PROBLEM TO SOLVE: Set each record down exactly, excluding all images.

— start —

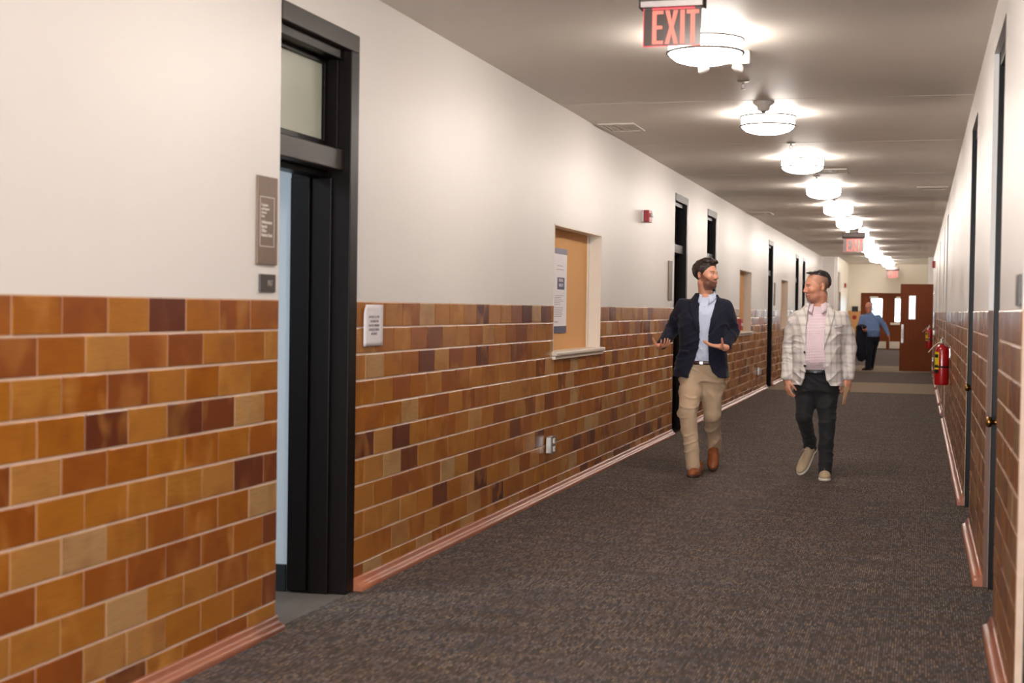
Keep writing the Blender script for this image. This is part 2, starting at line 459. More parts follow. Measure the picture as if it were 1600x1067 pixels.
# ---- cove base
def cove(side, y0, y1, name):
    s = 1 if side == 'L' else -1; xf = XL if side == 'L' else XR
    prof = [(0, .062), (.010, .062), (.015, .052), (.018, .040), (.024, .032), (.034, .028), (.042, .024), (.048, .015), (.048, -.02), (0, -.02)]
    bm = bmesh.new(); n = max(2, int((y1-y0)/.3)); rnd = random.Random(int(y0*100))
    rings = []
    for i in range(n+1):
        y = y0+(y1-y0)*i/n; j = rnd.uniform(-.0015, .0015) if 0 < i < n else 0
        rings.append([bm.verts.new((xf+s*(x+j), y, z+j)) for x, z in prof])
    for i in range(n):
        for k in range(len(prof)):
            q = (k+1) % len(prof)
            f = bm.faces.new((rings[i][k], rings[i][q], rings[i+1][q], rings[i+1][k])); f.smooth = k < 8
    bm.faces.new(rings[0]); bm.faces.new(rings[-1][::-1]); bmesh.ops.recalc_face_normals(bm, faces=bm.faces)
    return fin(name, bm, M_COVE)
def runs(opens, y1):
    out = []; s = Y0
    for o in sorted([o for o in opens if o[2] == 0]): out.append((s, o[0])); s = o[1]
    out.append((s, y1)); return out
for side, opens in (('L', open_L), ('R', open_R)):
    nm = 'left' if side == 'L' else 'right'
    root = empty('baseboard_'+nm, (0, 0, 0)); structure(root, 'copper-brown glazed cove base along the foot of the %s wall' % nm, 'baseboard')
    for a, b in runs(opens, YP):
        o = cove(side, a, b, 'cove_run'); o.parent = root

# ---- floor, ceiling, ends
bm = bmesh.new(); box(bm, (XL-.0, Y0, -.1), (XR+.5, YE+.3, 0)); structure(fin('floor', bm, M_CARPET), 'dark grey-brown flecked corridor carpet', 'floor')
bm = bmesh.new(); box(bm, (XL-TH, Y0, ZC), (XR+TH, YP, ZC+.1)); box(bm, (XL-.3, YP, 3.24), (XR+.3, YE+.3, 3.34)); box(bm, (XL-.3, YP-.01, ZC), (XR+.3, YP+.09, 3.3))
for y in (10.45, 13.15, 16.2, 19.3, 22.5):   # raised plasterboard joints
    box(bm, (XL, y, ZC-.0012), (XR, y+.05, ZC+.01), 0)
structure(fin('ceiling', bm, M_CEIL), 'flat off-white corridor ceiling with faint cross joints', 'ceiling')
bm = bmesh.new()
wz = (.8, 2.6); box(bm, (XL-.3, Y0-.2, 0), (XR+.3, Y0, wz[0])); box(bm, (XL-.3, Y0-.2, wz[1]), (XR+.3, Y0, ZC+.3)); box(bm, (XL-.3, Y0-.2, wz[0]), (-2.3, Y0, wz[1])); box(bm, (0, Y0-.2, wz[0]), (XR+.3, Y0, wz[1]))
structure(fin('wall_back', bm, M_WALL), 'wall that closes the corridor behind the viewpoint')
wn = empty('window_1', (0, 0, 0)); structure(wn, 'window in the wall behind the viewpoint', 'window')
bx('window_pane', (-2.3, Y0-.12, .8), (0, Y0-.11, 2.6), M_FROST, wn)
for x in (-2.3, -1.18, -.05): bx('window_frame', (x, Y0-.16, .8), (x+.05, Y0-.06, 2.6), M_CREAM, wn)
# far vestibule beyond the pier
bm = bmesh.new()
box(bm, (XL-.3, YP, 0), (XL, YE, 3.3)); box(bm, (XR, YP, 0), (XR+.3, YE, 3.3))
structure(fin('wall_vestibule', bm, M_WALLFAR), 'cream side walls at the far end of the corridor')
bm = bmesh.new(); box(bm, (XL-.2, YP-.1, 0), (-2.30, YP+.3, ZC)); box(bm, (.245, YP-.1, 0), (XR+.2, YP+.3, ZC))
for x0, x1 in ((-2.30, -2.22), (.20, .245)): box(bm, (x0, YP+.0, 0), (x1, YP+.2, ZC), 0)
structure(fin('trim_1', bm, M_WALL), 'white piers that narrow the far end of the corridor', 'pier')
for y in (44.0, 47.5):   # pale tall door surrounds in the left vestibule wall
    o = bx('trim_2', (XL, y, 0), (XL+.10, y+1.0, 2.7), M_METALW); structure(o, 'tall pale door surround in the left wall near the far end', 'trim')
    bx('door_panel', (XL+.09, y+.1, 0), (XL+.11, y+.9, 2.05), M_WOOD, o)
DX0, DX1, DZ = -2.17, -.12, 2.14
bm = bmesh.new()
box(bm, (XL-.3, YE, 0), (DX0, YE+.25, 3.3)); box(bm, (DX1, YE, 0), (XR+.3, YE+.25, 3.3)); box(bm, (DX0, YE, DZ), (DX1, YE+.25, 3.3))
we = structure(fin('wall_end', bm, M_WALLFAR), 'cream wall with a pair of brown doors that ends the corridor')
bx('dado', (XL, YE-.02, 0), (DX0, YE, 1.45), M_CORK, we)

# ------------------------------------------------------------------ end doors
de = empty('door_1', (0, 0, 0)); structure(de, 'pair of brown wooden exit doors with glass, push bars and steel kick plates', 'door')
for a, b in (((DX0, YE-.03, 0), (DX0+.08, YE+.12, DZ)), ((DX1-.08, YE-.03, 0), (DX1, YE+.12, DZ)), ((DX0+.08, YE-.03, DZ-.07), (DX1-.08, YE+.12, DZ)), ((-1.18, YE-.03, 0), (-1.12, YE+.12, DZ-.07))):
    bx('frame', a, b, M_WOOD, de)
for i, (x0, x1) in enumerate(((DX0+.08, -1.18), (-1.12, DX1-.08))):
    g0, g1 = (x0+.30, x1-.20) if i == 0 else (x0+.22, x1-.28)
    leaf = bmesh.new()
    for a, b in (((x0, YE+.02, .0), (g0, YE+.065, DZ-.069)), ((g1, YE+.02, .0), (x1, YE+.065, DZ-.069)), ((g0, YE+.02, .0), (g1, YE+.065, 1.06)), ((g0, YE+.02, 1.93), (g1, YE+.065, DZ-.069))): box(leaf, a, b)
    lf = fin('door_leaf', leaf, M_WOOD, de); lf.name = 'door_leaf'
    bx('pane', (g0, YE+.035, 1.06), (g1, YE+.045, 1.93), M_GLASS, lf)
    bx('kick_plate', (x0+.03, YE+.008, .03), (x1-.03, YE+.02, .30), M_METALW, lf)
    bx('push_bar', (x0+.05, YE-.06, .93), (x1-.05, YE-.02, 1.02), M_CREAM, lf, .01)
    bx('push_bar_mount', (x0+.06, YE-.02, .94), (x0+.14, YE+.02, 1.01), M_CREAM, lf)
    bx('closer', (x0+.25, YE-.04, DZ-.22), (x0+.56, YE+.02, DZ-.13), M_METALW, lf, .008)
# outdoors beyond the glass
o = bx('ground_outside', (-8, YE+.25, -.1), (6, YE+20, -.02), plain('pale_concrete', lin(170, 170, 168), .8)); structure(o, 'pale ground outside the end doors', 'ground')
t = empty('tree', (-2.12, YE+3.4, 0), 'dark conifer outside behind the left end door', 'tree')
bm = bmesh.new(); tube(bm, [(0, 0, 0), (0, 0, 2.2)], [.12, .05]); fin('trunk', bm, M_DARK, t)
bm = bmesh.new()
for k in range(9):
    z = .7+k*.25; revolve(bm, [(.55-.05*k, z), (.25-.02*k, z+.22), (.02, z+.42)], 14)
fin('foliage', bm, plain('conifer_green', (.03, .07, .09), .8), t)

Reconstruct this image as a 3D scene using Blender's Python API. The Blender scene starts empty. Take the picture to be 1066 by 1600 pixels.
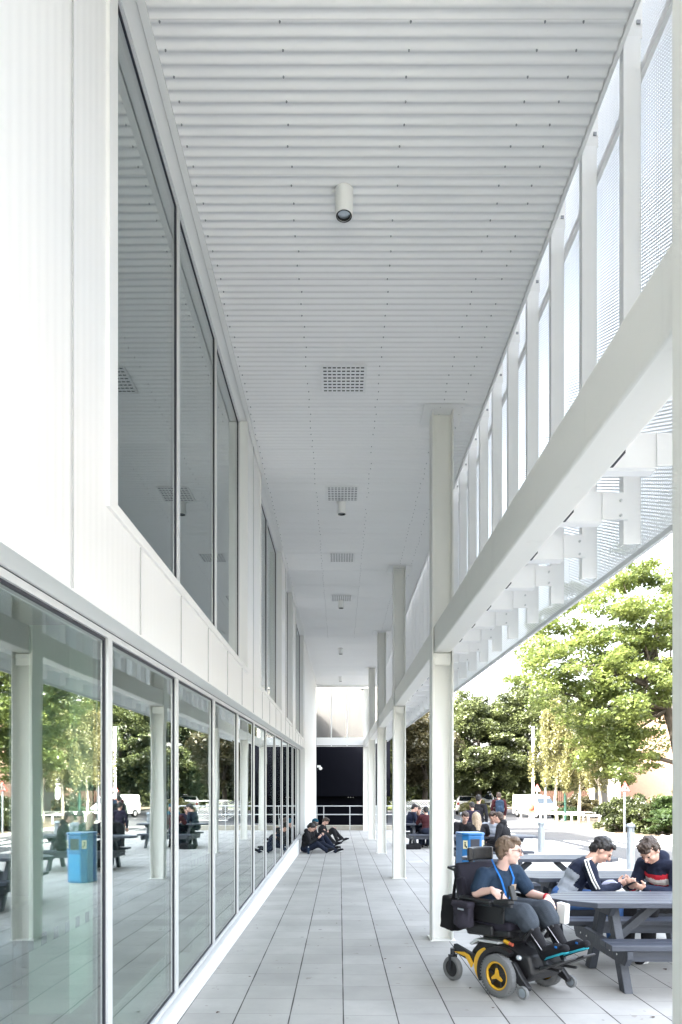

— end —

WRITTEN RESPONSE:
Keep writing the Blender script for this image. This is part 2, starting at line 459. More parts follow. Measure the picture as if it were 1600x1067 pixels.
# ---- cove base
def cove(side, y0, y1, name):
    s = 1 if side == 'L' else -1; xf = XL if side == 'L' else XR
    prof = [(0, .062), (.010, .062), (.015, .052), (.018, .040), (.024, .032), (.034, .028), (.042, .024), (.048, .015), (.048, -.02), (0, -.02)]
    bm = bmesh.new(); n = max(2, int((y1-y0)/.3)); rnd = random.Random(int(y0*100))
    rings = []
    for i in range(n+1):
        y = y0+(y1-y0)*i/n; j = rnd.uniform(-.0015, .0015) if 0 < i < n else 0
        rings.append([bm.verts.new((xf+s*(x+j), y, z+j)) for x, z in prof])
    for i in range(n):
        for k in range(len(prof)):
            q = (k+1) % len(prof)
            f = bm.faces.new((rings[i][k], rings[i][q], rings[i+1][q], rings[i+1][k])); f.smooth = k < 8
    bm.faces.new(rings[0]); bm.faces.new(rings[-1][::-1]); bmesh.ops.recalc_face_normals(bm, faces=bm.faces)
    return fin(name, bm, M_COVE)
def runs(opens, y1):
    out = []; s = Y0
    for o in sorted([o for o in opens if o[2] == 0]): out.append((s, o[0])); s = o[1]
    out.append((s, y1)); return out
for side, opens in (('L', open_L), ('R', open_R)):
    nm = 'left' if side == 'L' else 'right'
    root = empty('baseboard_'+nm, (0, 0, 0)); structure(root, 'copper-brown glazed cove base along the foot of the %s wall' % nm, 'baseboard')
    for a, b in runs(opens, YP):
        o = cove(side, a, b, 'cove_run'); o.parent = root

# ---- floor, ceiling, ends
bm = bmesh.new(); box(bm, (XL-.0, Y0, -.1), (XR+.5, YE+.3, 0)); structure(fin('floor', bm, M_CARPET), 'dark grey-brown flecked corridor carpet', 'floor')
bm = bmesh.new(); box(bm, (XL-TH, Y0, ZC), (XR+TH, YP, ZC+.1)); box(bm, (XL-.3, YP, 3.24), (XR+.3, YE+.3, 3.34)); box(bm, (XL-.3, YP-.01, ZC), (XR+.3, YP+.09, 3.3))
for y in (10.45, 13.15, 16.2, 19.3, 22.5):   # raised plasterboard joints
    box(bm, (XL, y, ZC-.0012), (XR, y+.05, ZC+.01), 0)
structure(fin('ceiling', bm, M_CEIL), 'flat off-white corridor ceiling with faint cross joints', 'ceiling')
bm = bmesh.new()
wz = (.8, 2.6); box(bm, (XL-.3, Y0-.2, 0), (XR+.3, Y0, wz[0])); box(bm, (XL-.3, Y0-.2, wz[1]), (XR+.3, Y0, ZC+.3)); box(bm, (XL-.3, Y0-.2, wz[0]), (-2.3, Y0, wz[1])); box(bm, (0, Y0-.2, wz[0]), (XR+.3, Y0, wz[1]))
structure(fin('wall_back', bm, M_WALL), 'wall that closes the corridor behind the viewpoint')
wn = empty('window_1', (0, 0, 0)); structure(wn, 'window in the wall behind the viewpoint', 'window')
bx('window_pane', (-2.3, Y0-.12, .8), (0, Y0-.11, 2.6), M_FROST, wn)
for x in (-2.3, -1.18, -.05): bx('window_frame', (x, Y0-.16, .8), (x+.05, Y0-.06, 2.6), M_CREAM, wn)
# far vestibule beyond the pier
bm = bmesh.new()
box(bm, (XL-.3, YP, 0), (XL, YE, 3.3)); box(bm, (XR, YP, 0), (XR+.3, YE, 3.3))
structure(fin('wall_vestibule', bm, M_WALLFAR), 'cream side walls at the far end of the corridor')
bm = bmesh.new(); box(bm, (XL-.2, YP-.1, 0), (-2.30, YP+.3, ZC)); box(bm, (.245, YP-.1, 0), (XR+.2, YP+.3, ZC))
for x0, x1 in ((-2.30, -2.22), (.20, .245)): box(bm, (x0, YP+.0, 0), (x1, YP+.2, ZC), 0)
structure(fin('trim_1', bm, M_WALL), 'white piers that narrow the far end of the corridor', 'pier')
for y in (44.0, 47.5):   # pale tall door surrounds in the left vestibule wall
    o = bx('trim_2', (XL, y, 0), (XL+.10, y+1.0, 2.7), M_METALW); structure(o, 'tall pale door surround in the left wall near the far end', 'trim')
    bx('door_panel', (XL+.09, y+.1, 0), (XL+.11, y+.9, 2.05), M_WOOD, o)
DX0, DX1, DZ = -2.17, -.12, 2.14
bm = bmesh.new()
box(bm, (XL-.3, YE, 0), (DX0, YE+.25, 3.3)); box(bm, (DX1, YE, 0), (XR+.3, YE+.25, 3.3)); box(bm, (DX0, YE, DZ), (DX1, YE+.25, 3.3))
we = structure(fin('wall_end', bm, M_WALLFAR), 'cream wall with a pair of brown doors that ends the corridor')
bx('dado', (XL, YE-.02, 0), (DX0, YE, 1.45), M_CORK, we)

# ------------------------------------------------------------------ end doors
de = empty('door_1', (0, 0, 0)); structure(de, 'pair of brown wooden exit doors with glass, push bars and steel kick plates', 'door')
for a, b in (((DX0, YE-.03, 0), (DX0+.08, YE+.12, DZ)), ((DX1-.08, YE-.03, 0), (DX1, YE+.12, DZ)), ((DX0+.08, YE-.03, DZ-.07), (DX1-.08, YE+.12, DZ)), ((-1.18, YE-.03, 0), (-1.12, YE+.12, DZ-.07))):
    bx('frame', a, b, M_WOOD, de)
for i, (x0, x1) in enumerate(((DX0+.08, -1.18), (-1.12, DX1-.08))):
    g0, g1 = (x0+.30, x1-.20) if i == 0 else (x0+.22, x1-.28)
    leaf = bmesh.new()
    for a, b in (((x0, YE+.02, .0), (g0, YE+.065, DZ-.069)), ((g1, YE+.02, .0), (x1, YE+.065, DZ-.069)), ((g0, YE+.02, .0), (g1, YE+.065, 1.06)), ((g0, YE+.02, 1.93), (g1, YE+.065, DZ-.069))): box(leaf, a, b)
    lf = fin('door_leaf', leaf, M_WOOD, de); lf.name = 'door_leaf'
    bx('pane', (g0, YE+.035, 1.06), (g1, YE+.045, 1.93), M_GLASS, lf)
    bx('kick_plate', (x0+.03, YE+.008, .03), (x1-.03, YE+.02, .30), M_METALW, lf)
    bx('push_bar', (x0+.05, YE-.06, .93), (x1-.05, YE-.02, 1.02), M_CREAM, lf, .01)
    bx('push_bar_mount', (x0+.06, YE-.02, .94), (x0+.14, YE+.02, 1.01), M_CREAM, lf)
    bx('closer', (x0+.25, YE-.04, DZ-.22), (x0+.56, YE+.02, DZ-.13), M_METALW, lf, .008)
# outdoors beyond the glass
o = bx('ground_outside', (-8, YE+.25, -.1), (6, YE+20, -.02), plain('pale_concrete', lin(170, 170, 168), .8)); structure(o, 'pale ground outside the end doors', 'ground')
t = empty('tree', (-2.12, YE+3.4, 0), 'dark conifer outside behind the left end door', 'tree')
bm = bmesh.new(); tube(bm, [(0, 0, 0), (0, 0, 2.2)], [.12, .05]); fin('trunk', bm, M_DARK, t)
bm = bmesh.new()
for k in range(9):
    z = .7+k*.25; revolve(bm, [(.55-.05*k, z), (.25-.02*k, z+.22), (.02, z+.42)], 14)
fin('foliage', bm, plain('conifer_green', (.03, .07, .09), .8), t)

Reconstruct this image as a 3D scene using Blender's Python API. The Blender scene starts empty. Take the picture to be 1066 by 1600 pixels.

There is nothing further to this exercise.